Pero hablemos, por último, del autor y esta obra. En nota de 1948, agradece a estancieros, troperos, domadores, payadores y criollos completos. Algunos trabajos lo presentan como maestro rural y novelista, pero también fue periodista. Con esta obra obtuvo el primer premio otorgado por la Comisión Nacional de Cultura, para los años 1948-1950, correspondiente a la región Mesopotamia. “Los cuadros de la novela están tomados de la tierra misma; los hombres y los paisajes diseñados con sus temperamentos y sus particularidades”, dice el comentario de la primera edición de Kraft en Buenos Aires, y con toda lógica, pues, Manrique Balbo Santamaria supo estar en el acta de Republica de Puerto Viejo, donde se afanaban de ser restauradores de “los paisajes naturales”. Y, como dice en esa nota, tuvo sus “cruces por aquellos montes” y Montielero toca eso que dice. En esta edición, Del Clé rescata una empírica fotografía del Calandria original, datada en la década de 1920, pero el texto nunca define el contexto histórico del Calandria. Podemos suponer, por la similitud, ya dicha antes, con la obra Calandria, de Martiniano Leguizamón, que todo puede transcurrir entre 1870-1879.

No obstante, la novela brinda algunos indicios que pueden afirmar esa hipótesis: “los campos se alambraban y la compañía inglesa dueña de La Gama empezaba a hacer potreros que tenias leguas […] los tiempos iban cambiando y que cada día adquirían tierras los extranjeros para desmontarlas y ararlas. En este caso, el arado era mi enemigo…”.
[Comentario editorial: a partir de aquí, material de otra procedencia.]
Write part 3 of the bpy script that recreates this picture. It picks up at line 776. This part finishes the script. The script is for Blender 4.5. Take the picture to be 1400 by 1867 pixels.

Mas allá de estas persistencias temáticas (Izaguirre, 2018) que emparentan Montielero con otras obras literarias, Balboa brinda un punto de vista particular y que difiere de Leguizamón; éste da muerte a Calandria por “un criollo trabajador”, ahora, nos sorprenderemos al leer “De matrero a sargento de policía de La Gama era una diferencia regular”, pero el final no lo sabremos hasta unos días después, en la página 260, donde se rinde ante… ¿la ley, una persona, el monte? O las tres.